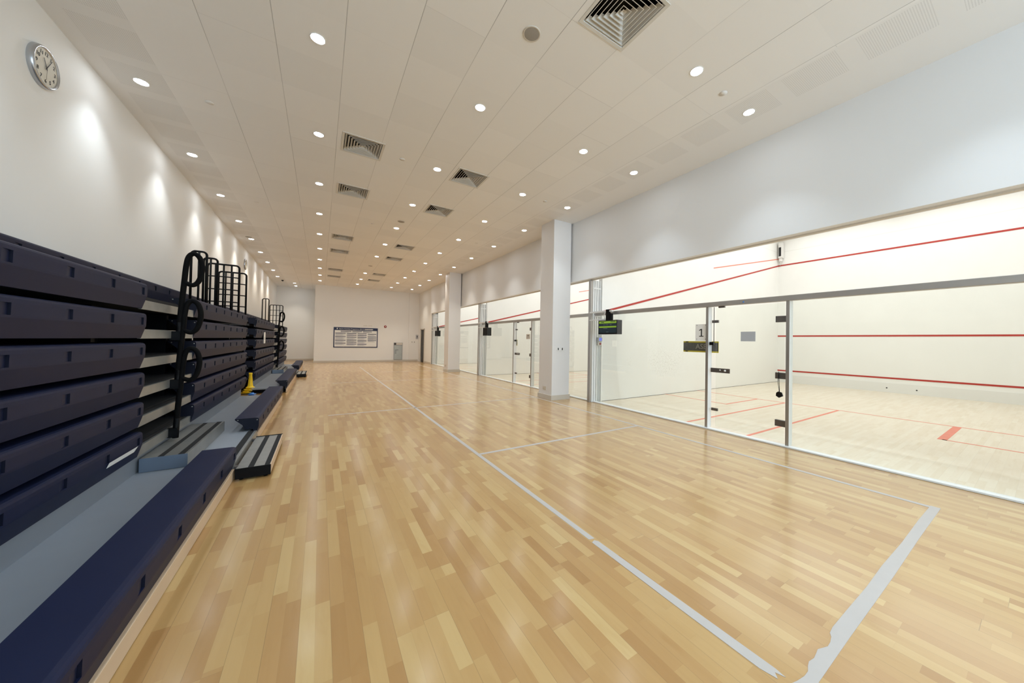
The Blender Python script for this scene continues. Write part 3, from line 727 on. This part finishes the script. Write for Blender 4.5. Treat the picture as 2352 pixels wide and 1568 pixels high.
TIER = .265
def bleacher(ys, ya, yb_, ye, lab, rails):
    r = thing('retractable_bleacher', lab, 'bleacher', (-1.45, (ys+ye)/2, 0), 'folded bleacher banks')
    XS = -1.32
    # front row, left pulled out: kick board, deck and bench
    for (a, c) in ((ys, ya), (yb_, ye)):
        bench(r, a, c, -.68, .315, c-.05, 'front_bench')
        MB().box(-.715, -.69, a+.01, c-.01, .004, .098, 'ply').build('kick_board', r, .002)
    MB().box(-1.44, -.78, ys+.01, ye-.01, .105, .14, 'deck').box(-.78, -.72, ya+.006, yb_-.006, .105, .14, 'deck').build('front_deck', r)
    MB().box(-1.425, -1.40, ys+.01, ye-.01, .14, .345, 'deck').build('riser_panel', r)
    MB().box(-.725, -.70, ya+.006, yb_-.006, .06, .142, 'galv').build('front_nosing', r, .002)
    MB().box(-.79, -.728, ya+.01, yb_-.01, .14, .142, 'strip').build('grip_strip', r)
    for y in (ys+.3, ya-.3, yb_+.3, ye-.3): MB().box(-1.40, -.78, y-.05, y+.05, .0, .105, 'black').build('wheel_carriage', r)
    for k in range(6):
        zt = .55+TIER*k; zd = zt-.145
        for (a, c) in ((ys, ya), (yb_, ye)):
            bench(r, a, c, XS, zt, c-.05)
        MB().box(-2.17, -1.47, ys+.02, ye-.02, zd-.05, zd, 'deck_dark').box(-1.47, -1.375, ya+.004, yb_-.004, zd-.05, zd-.001, 'deck_dark').build('deck', r)
        s = MB().box(-1.375, -1.352, ya+.004, yb_-.004, zd-.085, zd+.001, 'galv'); s.build('step_nosing', r, .002)
        MB().box(-1.42, -1.378, ya+.01, yb_-.01, zd, zd+.002, 'strip').build('grip_strip', r)
    MB().box(-2.19, -2.17, ys+.02, ye-.02, .0, 1.9, 'black').build('back_frame', r)
    for y in (ys+.06, ya-.07, yb_+.07, ye-.06): MB().box(-2.14, -1.6, y-.03, y+.03, .0, 1.66, 'black').build('support_frame', r)
    o = bench(r, ys, ye, -1.95, 2.14, ye-.06, 'rear_bench')
    MB().box(-2.19, -1.98, ys+.02, ye-.02, 1.88, 1.93, 'deck_dark').build('rear_deck', r)
    # P-shaped handrails up the aisle
    yr = (ya+yb_)/2+.03
    for zb in (.36, .885, 1.41):
        h = MB(); x0 = -1.305
        h.tube(smooth([(x0, yr, zb-.02), (x0+.012, yr, zb+.25), (x0+.03, yr, zb+.55), (x0+.045, yr, zb+.78), (x0+.065, yr, zb+.88), (x0+.105, yr, zb+.915), (x0+.15, yr, zb+.875), (x0+.172, yr, zb+.78), (x0+.165, yr, zb+.68), (x0+.14, yr, zb+.60), (x0+.10, yr, zb+.565), (x0+.05, yr, zb+.58), (x0+.032, yr, zb+.60)]), .024, 'foam', 12)
        o = h.build('handrail', r)
        MB().box(-1.365, -1.285, yr-.03, yr+.03, zb-.05, zb+.05, 'black').tube([(x0, yr, zb-.06), (x0+.008, yr, zb+.15)], .026, 'black', 10).box(-1.50, -1.36, yr-.10, yr-.06, zb+.012, zb+.022, 'black').build('socket', o)
    # guard rails standing on the rear deck
    for x0, w, y, zt, grid in rails:
        g = MB(); x1 = x0+w; zb = 1.70; R = .055
        arc = [(x0+R-R*math.cos(q*PI/12), y, zt-R+R*math.sin(q*PI/12)) for q in range(7)]
        g.tube([(x0, y, zb)]+arc+[(x0+x1-px, y, pz) for px, _, pz in arc[::-1]]+[(x1, y, zb)], .0165, 'black', 10)
        n = 3 if grid else 1
        for q in range(1, n+1): g.tube([(x0+w*q/(n+1), y, zb), (x0+w*q/(n+1), y, zt)], .0145, 'black', 8)
        if grid:
            for z in (zt-.235, zt-.475, zt-.71): g.tube(smooth([(x0, y, z-.03), (x0+.03, y-.004, z), (x1-.03, y-.004, z), (x1, y, z-.03)], 3), .011, 'black', 8)
        g.build('guard_rail', r)
    # loose step standing on the front deck
    gl = 'loose aisle steps on the decks'
    which = 'near' if ys < 5 else 'far'
    s = thing('aisle_step', f'galvanised aisle step box on the {which} bleacher front deck', 'step', (-1.22, (ya+yb_)/2, .142), gl)
    y0, y1 = ya+.14, yb_+.17
    MB().box(-1.38, -1.062, y0+.005, y1-.005, .262, .268, 'galv').build('tread', s, .001)
    MB().box(-1.065, -1.06, y0+.004, y1-.004, .142, .274, 'galv').build('front_plate', s, .001)
    MB().box(-1.38, -1.06, y0, y0+.004, .142, .270, 'galv_blue').build('end_plate', s, .001)
    MB().box(-1.38, -1.06, y1-.004, y1, .142, .270, 'galv_blue').build('end_plate', s, .001)
    for xa, xb in ((-1.265, -1.225), (-1.13, -1.085)): MB().box(xa, xb, y0+.008, y1-.008, .268, .270, 'strip').build('grip_strip', s)
    s = thing('floor_step', f'low floor step with two black grip strips below {which} bleacher aisle', 'step', (-.53, (ya+yb_)/2-.2, 0), 'low steps on the floor')
    y0, y1 = ya-.10, ya+1.2
    MB().box(-.672, -.403, y0+.01, y1-.01, .100, .112, 'galv').build('tread', s, .001)
    MB().box(-.405, -.395, y0+.006, y1-.006, .035, .115, 'ply').build('front_plate', s, .001)
    for y in (y0, y1-.012): MB().box(-.674, -.396, y, y+.012, .018, .120, 'black').build('end_plate', s, .003)
    for xa, xb in ((-.58, -.535), (-.45, -.408)): MB().box(xa, xb, y0+.014, y1-.014, .112, .114, 'strip').build('grip_strip', s)
    b = MB()
    for y in (y0+.05, y1-.05):
        for x in (-.63, -.44): b.lathe([(.0005, 0), (.018, 0), (.018, .101)], (x, y, 0), 'black', 12)
    b.build('feet', s)
    b = MB()
    for y in (y0+.12, y1-.12): b.box(-.698, -.668, y-.02, y+.02, .085, .118, 'steel')
    b.build('hook', s)
    return r
bleacher(.5, 4.42, 5.88, 9.40, 'nearest folded navy bleacher bank along the cream wall', [(-1.80, .185, 7.62, 2.80, 0), (-1.80, .185, 8.31, 2.825, 0), (-1.80, .45, 8.56, 2.775, 1), (-1.80, .44, 9.37, 2.755, 1)])
bleacher(10.62, 14.5, 16.1, 19.5, 'farther folded navy bleacher bank beyond the yellow cones', [(-1.93, .20, 16.7, 2.90, 0), (-1.95, .47, 19.2, 2.86, 1)])

r = thing('tape_label', 'white tape strip stuck low on the near bleacher', 'label', (-1.32, 4.06, .42))
b = MB(); xa = lambda z: -1.32-.002-(.55-.118-z)/.107*.029+.006
q = [(3.83, .412), (4.27, .408), (4.31, .446), (3.84, .448)]; f = [(xa(z)+.001, y, z) for y, z in q]; k = [(xa(z), y, z) for y, z in q]
b.face(f, 'paper'); b.face(k[::-1], 'paper')
for i in range(4): b.face([f[i], k[i], k[(i+1) % 4], f[(i+1) % 4]], 'paper')
b.build('strip', r)
r = thing('paper_notice', 'white paper notice taped onto the far bleacher bank', 'notice', (-1.31, 11.95, 1.23))
MB().box(-1.316, -1.312, 11.80, 12.12, 1.23, 1.54, 'paper').build('sheet', r)
MB().box(-1.3125, -1.311, 11.9, 12.02, 1.34, 1.36, 'ink').box(-1.3125, -1.311, 11.93, 11.99, 1.38, 1.40, 'ink').build('print', r)

# marker discs piled askew in the gap between the two banks, one tall cone on top
def disc(x, z, col, lab, g):
    c = (x, 9.86, z); r = thing('marker_disc', lab, 'marker disc', c, g)
    MB().lathe([(.088, .0), (.089, .003), (.064, .008), (.050, .016), (.042, .033), (.037, .033), (.045, .014), (.062, .004), (.088, .0)], c, col, 32).build('body', r)
for k in range(4): disc(-1.29, .0015+.036*k, 'blue', ['lowest blue marker disc in the gap between bleacher banks', 'second blue marker disc up in the leaning pile', 'third blue marker disc up in the leaning pile', 'topmost blue marker disc, just under the yellow ones'][k], 'piled blue marker discs')
for k in range(3): disc(-1.385+.022*k, .1465+.038*k, 'yellow', ['lowest yellow marker disc, resting on the blue ones', 'middle yellow marker disc in the leaning pile', 'topmost yellow marker disc, under the tall cone'][k], 'piled yellow marker discs')
c = (-1.312, 9.86, .2615); r = thing('marker_cone', 'tall slim yellow cone topping the pile between bleacher banks', 'cone', c)
MB().lathe([(.084, 0), (.085, .003), (.066, .010), (.052, .028), (.044, .07), (.028, .285), (.034, .305), (.032, .328), (.022, .330), (.020, .30), (.038, .07), (.050, .014), (.064, .003), (.084, 0)], c, 'yellow', 28).build('body', r)

# ================================================================== LIGHT
def area(loc, sx, sy, e, col, rot):
    l = bpy.data.lights.new('court_or_daylight_lamp', 'AREA'); l.shape = 'RECTANGLE'; l.size = sx; l.size_y = sy; l.energy = e; l.color = col
    o = bpy.data.objects.new('court_or_daylight_lamp', l); COL.objects.link(o); o.location = loc; o.rotation_euler = rot
    return o
CE = 47.
for (a, c) in COURTS:
    for f in (.27, .73):
        for x in (8.2, 12.8): area((x, a+(c-a)*f, CH-.06), 4.2, 2.7, CE, (.895, .95, .985), (0, 0, 0))
area((2.6, YB0+.1, 2.6), 5.0, 3.2, 262., (.60, .81, 1.), (PI/2, 0, 0))     # area lamp acting as daylight from an unseen window behind the camera

w = bpy.data.worlds.new('indoor'); S.world = w; w.use_nodes = True
w.node_tree.nodes['Background'].inputs[0].default_value = (.9, .93, 1, 1); w.node_tree.nodes['Background'].inputs[1].default_value = .05

# ================================================================== CAMERA
cam = bpy.data.cameras.new('camera'); co = bpy.data.objects.new('camera', cam); COL.objects.link(co); S.camera = co
F_PX = 766.13
cam.sensor_fit = 'HORIZONTAL'; cam.sensor_width = 36; cam.lens = 36*F_PX/2352; cam.clip_start = .02; cam.clip_end = 100
cam.shift_x = -54.08/2352; cam.shift_y = -9.46/2352
yaw, pit, rol = map(math.radians, (32.809, .705, 1.032))
fw = Vector((math.sin(yaw)*math.cos(pit), math.cos(yaw)*math.cos(pit), math.sin(pit))); rt = Vector((math.cos(yaw), -math.sin(yaw), 0)); up = rt.cross(fw)
R_ = rt*math.cos(rol)+up*math.sin(rol); U_ = -rt*math.sin(rol)+up*math.cos(rol)
mx = Matrix((R_, U_, -fw)).transposed().to_4x4(); mx.translation = Vector((0, 0, 1.4182)); co.matrix_world = mx

S.view_settings.view_transform = 'Standard'; S.view_settings.look = 'None'; S.view_settings.gamma = 1; S.view_settings.use_curve_mapping = False
S.view_settings.exposure = .40
S.cycles.max_bounces = 12; S.cycles.diffuse_bounces = 6; S.cycles.transparent_max_bounces = 16
S.cycles.use_light_tree = True; S.cycles.sample_clamp_indirect = 6.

^^^^^^^^^^^^^^^^

WORK TO BE COMPLETED => Report all lines of the material that contain the word "from".

IN RESPONSE =>
The Blender Python script for this scene continues. Write part 3, from line 727 on. This part finishes the script. Write for Blender 4.5. Treat the picture as 2352 pixels wide and 1568 pixels high.
area((2.6, YB0+.1, 2.6), 5.0, 3.2, 262., (.60, .81, 1.), (PI/2, 0, 0))     # area lamp acting as daylight from an unseen window behind the camera